The fight for these protections is not without pushback – even some from within the LGBT community. The complaints are:

  1. The bill lists ‘gender identity and expression’ under the definition of sexual orientation;
  2. The bill only gives protections to state employees

Parrish said he started to hear rumblings from groups who opposed these sections, and it is something he sympathizes with.

“I can understand the transgender community is not excited about the language of the bill,” said Parrish. “Nobody in this day would consider gender identity and expression as part of the definition of sexual orientation.”

But, he said, working with legislators to get this bill out of committee and onto the floor for a vote is a challenge on its own, and fine-tuning the language of the bill is what makes the difference.

“When the bills were written 3-4 years ago, there were delegates and senators who said ‘I want to support this bill but I can’t support this with gender identity expression written in there,’” said Parrish.

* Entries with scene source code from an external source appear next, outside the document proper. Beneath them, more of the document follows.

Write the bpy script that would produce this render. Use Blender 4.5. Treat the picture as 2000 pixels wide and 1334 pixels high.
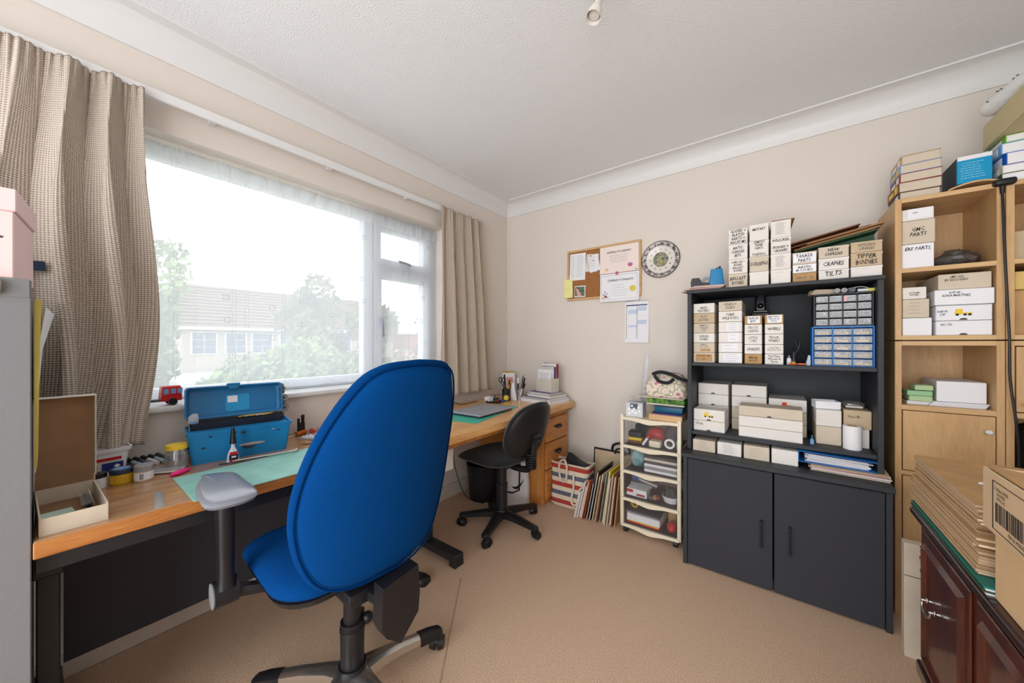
import bpy, bmesh, math, random
from mathutils import Vector, Matrix, Euler
random.seed(7)
for o in list(bpy.data.objects): bpy.data.objects.remove(o)
S = bpy.context.scene
COL = S.collection
PI = math.pi

# ---------------------------------------------------------------- camera, world, exposure
cd = bpy.data.cameras.new('camera'); cam = bpy.data.objects.new('camera', cd); COL.objects.link(cam)
cam.location = (1.973, -2.534, 1.157)
_f = Vector((-520, 688, 0)).normalized()
cam.rotation_euler = (PI/2, 0, math.atan2(-_f.x, _f.y))
cd.sensor_width = 36; cd.lens = 688/2000*36; cd.clip_start = .02; cd.clip_end = 200
cd.shift_y = 3/2000
S.camera = cam
W = bpy.data.worlds.new('sky'); S.world = W; W.use_nodes = True
nt = W.node_tree; bg = nt.nodes['Background']
geo = nt.nodes.new('ShaderNodeTexCoord'); sep = nt.nodes.new('ShaderNodeSeparateXYZ')
nt.links.new(geo.outputs['Generated'], sep.inputs[0])
cr = nt.nodes.new('ShaderNodeValToRGB')
cr.color_ramp.elements[0].position = 0; cr.color_ramp.elements[0].color = (.96, .97, .99, 1)
cr.color_ramp.elements[1].position = 1; cr.color_ramp.elements[1].color = (.84, .92, 1, 1)
nt.links.new(sep.outputs['Z'], cr.inputs[0]); nt.links.new(cr.outputs[0], bg.inputs[0])
bg.inputs[1].default_value = 1.6
S.view_settings.view_transform = 'Standard'; S.view_settings.look = 'None'
S.view_settings.gamma = 1; S.view_settings.use_curve_mapping = False
S.view_settings.exposure = .84

def portal(loc, rot, sx, sy):
    l = bpy.data.lights.new('window_daylight', 'AREA'); l.shape = 'RECTANGLE'; l.size = sx; l.size_y = sy
    l.cycles.is_portal = True
    o = bpy.data.objects.new('window_daylight', l); COL.objects.link(o); o.location = loc; o.rotation_euler = rot
portal((-.32, -1.6, 1.45), (0, -PI/2, 0), 1.15, 1.75)
_l = bpy.data.lights.new('added_fill_light', 'AREA'); _l.shape = 'RECTANGLE'; _l.size = 2.8; _l.size_y = 2.1; _l.energy = 34; _l.color = (.96, .98, 1)  # added area lamp that brightens the room from behind the camera
_o = bpy.data.objects.new('added_fill_light', _l); COL.objects.link(_o); _o.location = (1.65, -4.14, 1.12); _o.rotation_euler = (PI/2, 0, 0)

# ---------------------------------------------------------------- helpers
def lin(c): return tuple(((v/255)/12.92 if v/255 <= .04045 else ((v/255+.055)/1.055)**2.4) for v in c)
_m = {}
def mat(name, rgb, rough=.6, bump=0, bscale=60, var=0, vscale=8, metal=0, spec=.4, alpha=None, trans=0, vec=None, coat=0, stretch=(1,1,1), sheen=0, rgb2=None, vdetail=4):
    if name in _m: return _m[name]
    m = bpy.data.materials.new(name); m.use_nodes = True; t = m.node_tree; b = t.nodes['Principled BSDF']
    b.inputs['Base Color'].default_value = (*lin(rgb), 1); b.inputs['Roughness'].default_value = rough
    b.inputs['Metallic'].default_value = metal; b.inputs['Specular IOR Level'].default_value = spec
    b.inputs['Coat Weight'].default_value = coat
    b.inputs['Sheen Weight'].default_value = sheen
    if trans: b.inputs['Transmission Weight'].default_value = trans
    tc = t.nodes.new('ShaderNodeTexCoord'); mp = t.nodes.new('ShaderNodeMapping'); mp.inputs['Scale'].default_value = stretch
    t.links.new(tc.outputs['Object'], mp.inputs[0])
    if var or rgb2:
        n = t.nodes.new('ShaderNodeTexNoise'); n.inputs['Scale'].default_value = vscale; n.inputs['Detail'].default_value = vdetail
        t.links.new(mp.outputs[0], n.inputs[0])
        r = t.nodes.new('ShaderNodeValToRGB'); r.color_ramp.elements[0].position = .35; r.color_ramp.elements[1].position = .65
        c2 = rgb2 or tuple(max(0, v*(1-var)) for v in rgb)
        r.color_ramp.elements[0].color = (*lin(c2), 1); r.color_ramp.elements[1].color = (*lin(rgb), 1)
        t.links.new(n.outputs[0], r.inputs[0]); t.links.new(r.outputs[0], b.inputs['Base Color'])
    if bump:
        n = t.nodes.new('ShaderNodeTexNoise'); n.inputs['Scale'].default_value = bscale; n.inputs['Detail'].default_value = 3
        t.links.new(mp.outputs[0], n.inputs[0])
        bp = t.nodes.new('ShaderNodeBump'); bp.inputs['Strength'].default_value = bump; bp.inputs['Distance'].default_value = .004
        t.links.new(n.outputs[0], bp.inputs['Height']); t.links.new(bp.outputs[0], b.inputs['Normal'])
    _m[name] = m; return m

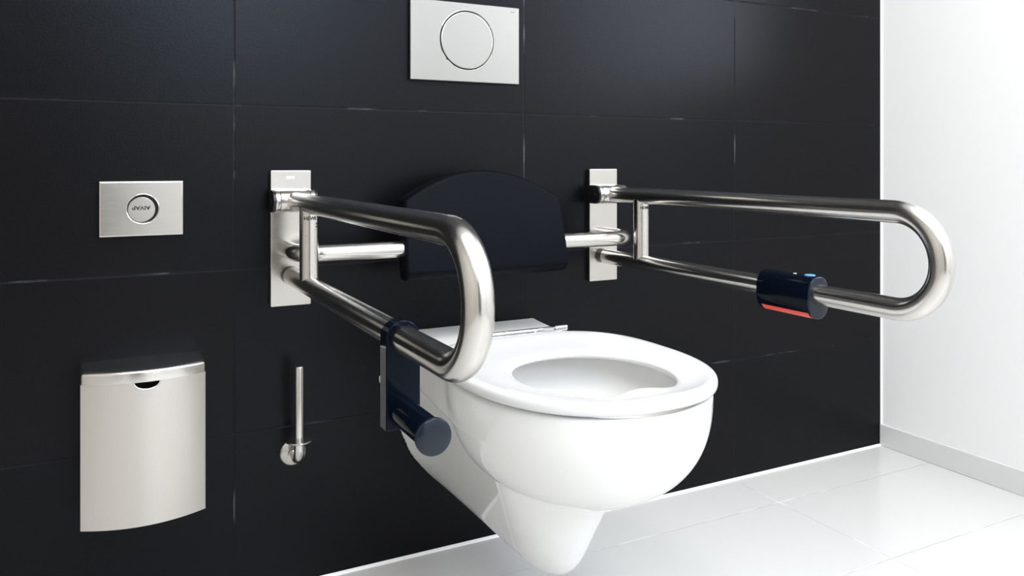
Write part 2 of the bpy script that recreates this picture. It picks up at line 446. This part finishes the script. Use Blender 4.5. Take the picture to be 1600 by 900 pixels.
# ------------------------------------------------------------------ hinged support rails
R_T = .0165
ZT_, ZB_, YTIP = .7215, .5820, -.8310
def grab_bar(xc, label, logo):
    g = thing('grab_bar', label, 'grab bar', (xc, 0, .652), 'hinged steel grab bars either side of the toilet')
    # wall plate
    bm = bmesh.new()
    prism(bm, rrect(xc - .0370, xc + .0370, .5260, .7775, .0022, 3), -.0005, -.0125, 'y')
    P_(finish(bm, 'wall_plate', 'steel_flat', bevel=.0012, seg=2, bangle=60, angle=12), g)
    # hinge barrel: D-shaped section along x
    zc, yc, hr = .7215, -.0370, .0205
    def dsec(r):
        pts = [(-.0120, zc - r), (-.0120, zc + r)]
        pts += [(yc - r * math.sin(a), zc + r * math.cos(a)) for a in [PI * i / 22 for i in range(23)]]
        return pts
    bm = bmesh.new()
    prism(bm, dsec(hr), xc - .0265, xc + .0265, 'x')
    hb = P_(finish(bm, 'hinge', 'steel_tube', bevel=.0008, seg=2, bangle=60), g)
    for s in (-1, 1):
        bm = bmesh.new()
        prism(bm, dsec(hr + .0002), xc + s * .0272, xc + s * .0355, 'x')
        P_(finish(bm, 'hinge_collar', 'steel_tube', bevel=.0008, seg=2, bangle=60), g)
        bm = bmesh.new()
        prism(bm, dsec(hr - .0006), xc + s * .0356, xc + s * .0400, 'x')
        lathe(bm, [(.0035, 0), (.0032, .0010), (.001, .0012)], (xc + s * .0398, -.036, zc), (s, 0, 0), 20)
        P_(finish(bm, 'end_cap', 'black_plastic', bevel=.0010, seg=2, bangle=50), g)
    # the looped tube
    rb = (ZT_ - ZB_) / 2; ycen = YTIP + R_T * 0 + rb
    ycen = YTIP + rb
    pts = [(xc, -.050, ZT_)] + [(xc, y, ZT_) for y in np.linspace(-.12, ycen, 14)]
    pts += [tuple(p) for p in arc((xc, ycen, (ZT_ + ZB_) / 2), rb, PI/2, -PI/2, ((0, -1, 0), (0, 0, 1)), 40)][1:]
    pts += [(xc, y, ZB_) for y in np.linspace(ycen, -.0235, 16)][1:]
    bm = bmesh.new(); sweep(bm, pts, R_T, 56)
    P_(finish(bm, 'rail', 'steel_tube', angle=60), g)
    bm = bmesh.new()
    lathe(bm, [(.0148, .0122), (.0148, .0238)], (xc, 0, ZB_), (0, -1, 0), 40)
    P_(finish(bm, 'buffer', 'black_plastic', angle=60), g)
    # upright between the two runs
    ys = -.1530
    bm = bmesh.new(); sweep(bm, [(xc, ys, z) for z in np.linspace(ZB_, ZT_, 6)], R_T - .0004, 56)
    st = P_(finish(bm, 'upright', 'steel_tube', angle=60), g)
    def wrap(ang0, z0):
        def xf(u, v, w):
            a = u / R_T + ang0; rr = R_T + .0001 + w
            return Vector((xc + rr * math.sin(a), ys - rr * math.cos(a), z0 + v))
        return xf
    def prt(txt, size, ang, z, mat='black_print', bold=.0):
        o = put_text(txt, size, 'lettering', mat, None, wrap(ang, z), bold=bold); o.parent = st
    prt('HEWI', .0086, -.14, .6975, bold=.00015)
    prt('H', .0046, .62, .6885); prt('M', .0046, .62, .6830); prt('I- I', .0040, .55, .6785, 'grey_print')
    prt('----', .0052, .55, .6735, 'grey_print'); prt('-', .0070, -.55, .6690)
    if logo:
        P_(put_text('HEWI', .0056, 'logo', 'pale_print', None, lambda u, v, w: Vector((xc - .001 + u, -.0127 - w, .7640 + v)), bold=.0004), g)
    return g
GXL, GXR = -1.6385, -.9425
gl = grab_bar(GXL, 'looped steel grab bar with the dark roll holder hanging from its lower run', True)
gr = grab_bar(GXR + .0, 'looped steel grab bar with the dark call button clamped on its lower run', False)

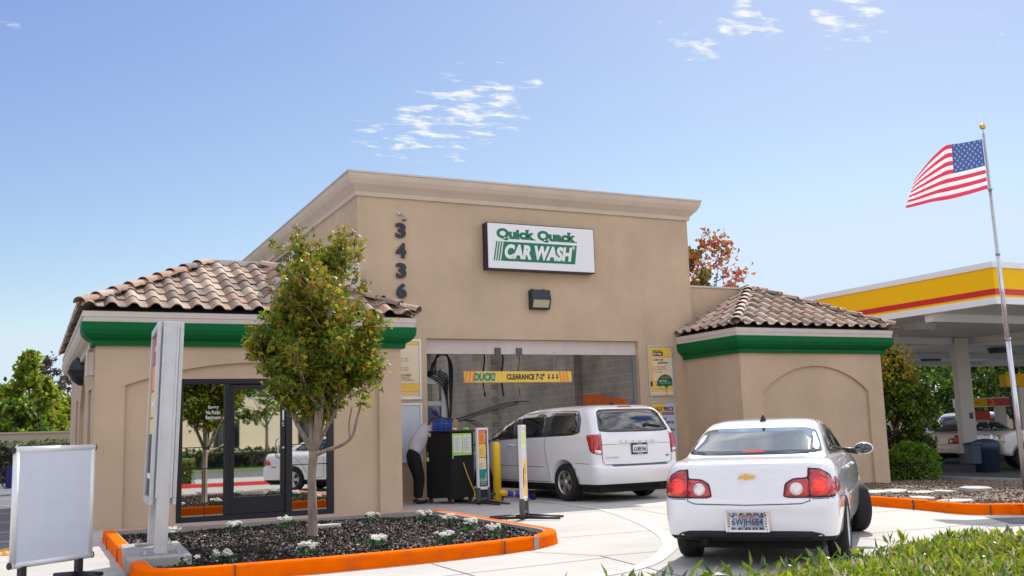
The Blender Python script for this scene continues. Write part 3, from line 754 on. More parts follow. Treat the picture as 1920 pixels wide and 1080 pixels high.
def chaikin(p, n=2, r=.22):
    for _ in range(n):
        q = []
        for i in range(len(p)):
            a, b = p[i], p[(i+1) % len(p)]
            q += [(a[0]*(1-r)+b[0]*r, a[1]*(1-r)+b[1]*r), (a[0]*r+b[0]*(1-r), a[1]*r+b[1]*(1-r))]
        p = q
    return p
class Caster:
    def __init__(s, me):
        bm = bmesh.new(); bm.from_mesh(me); s.t = BVHTree.FromBMesh(bm); bm.free()
    def hit(s, view, a, b):
        """view: 'R' rear (a=y,b=z), 'F' front, 'L' y>0 side (a=x,b=z), 'r' y<0 side, 'T' top (a=x,b=y)"""
        o, d = {'R': ((-3, a, b), (1, 0, 0)), 'F': ((9, a, b), (-1, 0, 0)), 'L': ((a, 3, b), (0, -1, 0)), 'r': ((a, -3, b), (0, 1, 0)), 'T': ((a, b, 5), (0, 0, -1))}[view]
        loc, nr, _, _ = s.t.ray_cast(Vector(o), Vector(d))
        return loc, nr
def patch(cs, view, poly, off, skirt=.012, step=.06, dense=.05):
    """mesh patch lying on the body inside poly"""
    P = []
    for i in range(len(poly)):
        a, b = Vector(poly[i]), Vector(poly[(i+1) % len(poly)]); n = max(1, int((b-a).length/dense))
        for j in range(n): P.append(a.lerp(b, j/n))
    nb = len(P); xs = [p.x for p in P]; ys = [p.y for p in P]; pts = list(P)
    x = min(xs)+step/2
    while x < max(xs):
        y = min(ys)+step/2
        while y < max(ys):
            if inpoly(x, y, P) and min((Vector((x, y))-q).length for q in P) > step*.45: pts.append(Vector((x, y)))
            y += step
        x += step
    v2, e2, f2, ov, _, _ = delaunay_2d_cdt(pts, [(i, (i+1) % nb) for i in range(nb)], [], 1, 1e-5)
    mb = MB(); V = []; bi = {}
    for i, p in enumerate(v2):
        loc, nr = cs.hit(view, p.x, p.y)
        if loc is None:
            loc = V[-1][0] if V else Vector((0, 0, 0)); nr = Vector((0, 0, 1))
        V.append((loc.copy(), nr.copy()))
        for o_ in ov[i]:
            if o_ < nb: bi[o_] = i
    nv = len(V)
    mb.add([l+n*off for l, n in V], [list(f) for f in f2], 0, True)
    if skirt:
        b = len(mb.v); ring = [bi.get(i) for i in range(nb)]
        ring = [r for r in ring if r is not None]
        mb.v += [tuple(V[i][0]-V[i][1]*skirt) for i in ring]; m = len(ring)
        for j in range(m): mb.f.append([ring[j], ring[(j+1) % m], b+(j+1) % m, b+j]); mb.mi.append(0); mb.sm.append(False)
    return mb
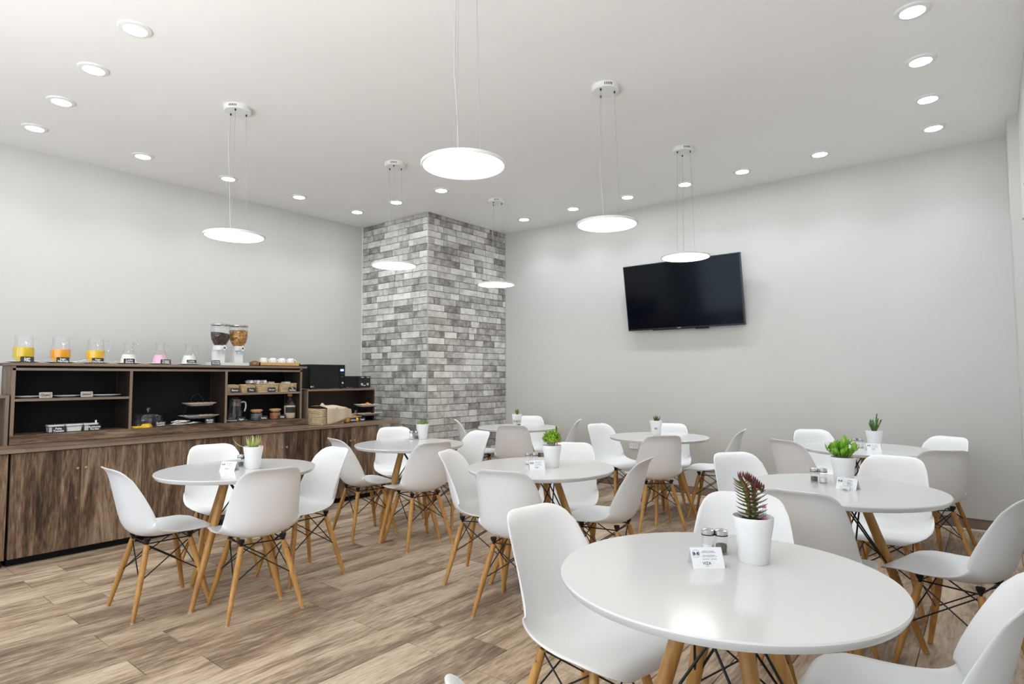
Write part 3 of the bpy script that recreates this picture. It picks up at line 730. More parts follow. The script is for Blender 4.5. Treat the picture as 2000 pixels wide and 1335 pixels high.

The same sentiment applied to including employees of private businesses in the state – that provision would get the bill killed in committee and stop the bill from even reaching the senate, he said.

“A good thing you want to do is use the same bill when you can… this bill has passed twice in the Senate, and this is the only LGBT positive bill to ever pass the Senate or the House,” said Parrish. “So the bill uses the same language every year to help speed it through the Senate, where it then gets a vote in the House.”

Once the bill enters the House, where it’s expected to be defeated by the GOP majority, it creates a voting record for people to examine the next time they enter the polls.

“It’s a way to show who is out of touch, and all these out-of-touch people are making decisions for us,” said Parrish.